We may have just turned the page on a whole new decade, but it's the same old story so far as the warming climate is concerned. New analysis from the National Oceanic and Atmospheric Administration (NOAA) has revealed January 2020 to be the hottest in 141 years of record-keeping, with the four warmest Januaries on record all occurring since 2016.

This exceedingly warm January follows an exceedingly warm 2019, which analysis from all of NOAA, NASA and the World Meteorological Organization determined to be the second warmest year on record. That same analysis confirmed the last decade to be the hottest decade on record, and as we enter a new chapter it appears we're headed for more of the same.

Previously, January of 2016 was the warmest on record, but the latest analysis from NOAA confirms January of 2020 topped this by 0.04 of a degree F (0.02 of a degree C). Across the globe's land and ocean surfaces, temperatures in January were 2.05° F (1.14° C) above the 20th-century average. This makes it the 44th consecutive January that was above the 20th-century average, and the 421st consecutive month with temperatures higher than the 20th-century average overall.

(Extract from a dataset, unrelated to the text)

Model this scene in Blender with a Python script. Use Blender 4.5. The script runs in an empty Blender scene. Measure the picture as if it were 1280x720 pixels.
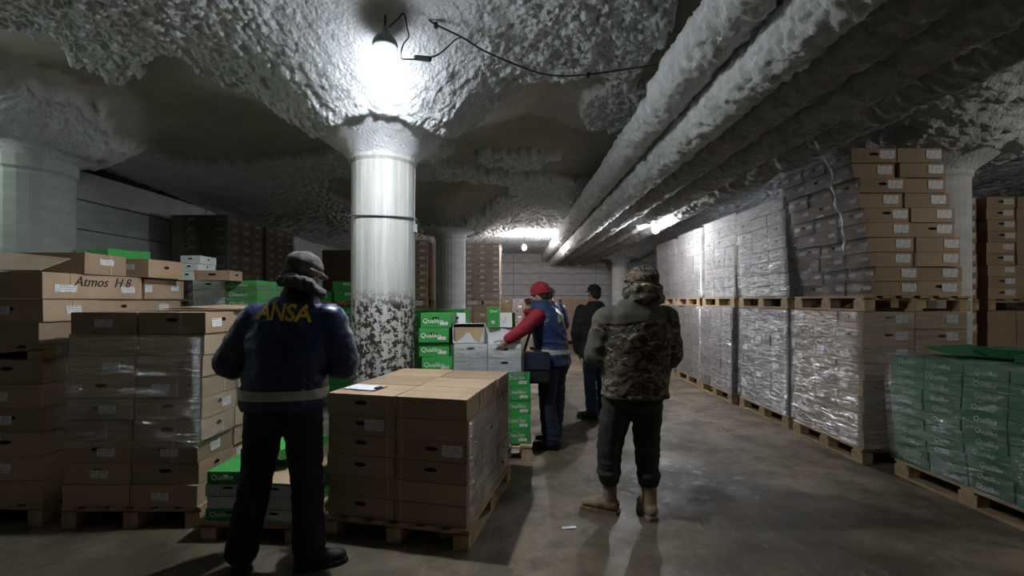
import bpy, bmesh, math, random
import numpy as np
from mathutils import Vector, Matrix
from mathutils.bvhtree import BVHTree

sc = bpy.context.scene
C = sc.collection
RND = random.Random(11)
PI = math.pi

# ------------------------------------------------------------------ camera, world, exposure
cam_d = bpy.data.cameras.new('camera')
cam_d.sensor_width = 36.0
cam_d.lens = 580.0 / 1280.0 * 36.0
cam_d.shift_y = 15.0 / 1280.0
cam_d.clip_start = 0.05
cam = bpy.data.objects.new('camera', cam_d)
C.objects.link(cam)
cam.location = (0, 0, 1.55)
cam.rotation_euler = (PI / 2, 0, 0)
sc.camera = cam

world = bpy.data.worlds.new('world')
sc.world = world
world.use_nodes = True
world.node_tree.nodes['Background'].inputs[0].default_value = (0.55, 0.65, 0.6, 1)
world.node_tree.nodes['Background'].inputs[1].default_value = 0.02

vs = sc.view_settings
vs.view_transform = 'Standard'
vs.look = 'None'
vs.gamma = 1.0
vs.use_curve_mapping = False
vs.exposure = 0.85

# lamps of the cold store and two added fill bulbs: position, strength of the bulb tip, strength of the bulb sides, tint
LAMPS = {
    'near': ((-0.90, 3.29, 3.30), 2500.0, 42.0, (0.93, 0.98, 1.0)),
    'mid': ((2.57, 8.3, 2.83), 760.0, 270.0, (0.95, 0.96, 1.0)),
    'far': ((0.33, 12.5, 2.98), 780.0, 330.0, (1.0, 0.93, 0.88)),
    'left': ((-5.5, 3.75, 3.05), 150.0, 95.0, (0.86, 1.0, 0.86)),  # added fill bulb out of view, brightens the left wall and ceiling
    'right': ((6.2, 2.4, 2.98), 270.0, 150.0, (1.0, 0.95, 0.84)),  # added fill bulb out of view, brightens fronts of the right stacks
}

# ------------------------------------------------------------------ noise helpers
_rs = np.random.RandomState(5)
_T = _rs.rand(256, 256)
_P = _rs.permutation(256)


def vn2(x, y, s=0):
    xi = np.floor(x).astype(int); yi = np.floor(y).astype(int)
    fx = x - xi; fy = y - yi
    fx = fx * fx * (3 - 2 * fx); fy = fy * fy * (3 - 2 * fy)
    o = s * 37
    a = _T[(xi + o) & 255, (yi + o) & 255]; b = _T[(xi + 1 + o) & 255, (yi + o) & 255]
    c = _T[(xi + o) & 255, (yi + 1 + o) & 255]; d = _T[(xi + 1 + o) & 255, (yi + 1 + o) & 255]
    return (a * (1 - fx) + b * fx) * (1 - fy) + (c * (1 - fx) + d * fx) * fy


def wor2(x, y, s=0):
    xi = np.floor(x).astype(int); yi = np.floor(y).astype(int)
    best = np.full(x.shape, 9.0)
    o = s * 53
    for i in (-1, 0, 1):
        for j in (-1, 0, 1):
            cx = xi + i; cy = yi + j
            px = cx + _T[(cx + o) & 255, (cy + 3 * o) & 255]
            py = cy + _T[(cx + 97 + o) & 255, (cy + 41) & 255]
            best = np.minimum(best, (px - x) ** 2 + (py - y) ** 2)
    return np.sqrt(best)


def vn3(p, s=0):
    q = np.floor(p).astype(int); f = p - q; f = f * f * (3 - 2 * f)

    def h(i, j, k):
        return _T[_P[(q[:, 0] + i + s * 17) & 255], _P[(_P[(q[:, 1] + j) & 255] + q[:, 2] + k) & 255]]
    r = 0
    for i in (0, 1):
        for j in (0, 1):
            for k in (0, 1):
                w = (f[:, 0] if i else 1 - f[:, 0]) * (f[:, 1] if j else 1 - f[:, 1]) * (f[:, 2] if k else 1 - f[:, 2])
                r = r + w * h(i, j, k)
    return r


# ------------------------------------------------------------------ material helpers
class NT:
    def __init__(self, name):
        self.m = bpy.data.materials.new(name)
        self.m.use_nodes = True
        self.t = self.m.node_tree
        self.b = self.t.nodes['Principled BSDF']
        self.out = self.t.nodes['Material Output']

    def n(self, typ, **kw):
        nd = self.t.nodes.new(typ)
        for k, v in kw.items():
            if k == 'i':
                for kk, vv in v.items():
                    nd.inputs[kk].default_value = vv
            else:
                setattr(nd, k, v)
        return nd

    def l(self, a, b):
        self.t.links.new(a, b)

    def coord(self, kind='Object', scale=(1, 1, 1)):
        tc = self.n('ShaderNodeTexCoord')
        mp = self.n('ShaderNodeMapping')
        mp.inputs['Scale'].default_value = scale
        self.l(tc.outputs[kind], mp.inputs['Vector'])
        return mp.outputs['Vector']

    def noise(self, vec, scale, detail=4, rough=0.55, dist=0.0):
        nd = self.n('ShaderNodeTexNoise', i={'Scale': scale, 'Detail': detail, 'Roughness': rough, 'Distortion': dist})
        if vec is not None:
            self.l(vec, nd.inputs['Vector'])
        return nd.outputs['Fac']

    def ramp(self, fac, stops, mode='LINEAR'):
        nd = self.n('ShaderNodeValToRGB')
        cr = nd.color_ramp
        cr.interpolation = mode
        while len(cr.elements) < len(stops):
            cr.elements.new(0.5)
        for e, (p, c) in zip(cr.elements, stops):
            e.position = p
            e.color = (c[0], c[1], c[2], 1) if hasattr(c, '__len__') else (c, c, c, 1)
        self.l(fac, nd.inputs['Fac'])
        return nd.outputs['Color']

    def mix(self, fac, a, b):
        nd = self.n('ShaderNodeMix', data_type='RGBA')
        for sock, v in ((nd.inputs[0], fac), (nd.inputs[6], a), (nd.inputs[7], b)):
            if hasattr(v, 'is_linked') or hasattr(v, 'links'):
                self.l(v, sock)
            elif hasattr(v, '__len__'):
                sock.default_value = (v[0], v[1], v[2], 1)
            else:
                sock.default_value = v
        return nd.outputs[2]

    def math(self, op, a, b=0.0, clamp=False):
        nd = self.n('ShaderNodeMath', operation=op, use_clamp=clamp)
        for sock, v in ((nd.inputs[0], a), (nd.inputs[1], b)):
            if hasattr(v, 'links'):
                self.l(v, sock)
            else:
                sock.default_value = v
        return nd.outputs[0]

    def bump(self, h, strength=0.3, dist=0.01):
        nd = self.n('ShaderNodeBump', i={'Strength': strength, 'Distance': dist})
        self.l(h, nd.inputs['Height'])
        self.l(nd.outputs['Normal'], self.b.inputs['Normal'])
        return nd.outputs['Normal']

    def col(self, v):
        if hasattr(v, 'links'):
            self.l(v, self.b.inputs['Base Color'])
        else:
            self.b.inputs['Base Color'].default_value = (v[0], v[1], v[2], 1)

    def rough(self, v):
        if hasattr(v, 'links'):
            self.l(v, self.b.inputs['Roughness'])
        else:
            self.b.inputs['Roughness'].default_value = v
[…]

Notably, the January temperatures mark the largest ever departure from average without the presence of an El Niño in the Pacific Ocean, in which warmer waters can drive up global air temperatures.

Also contained in NOAA's January report were some new insights into sea ice coverage at the poles. Arctic sea ice, which continues to decline at alarming rates, was 5.3 percent below the 1981-2010 average. Coverage of Antarctic sea ice, meanwhile, was 9.8 percent below the January average.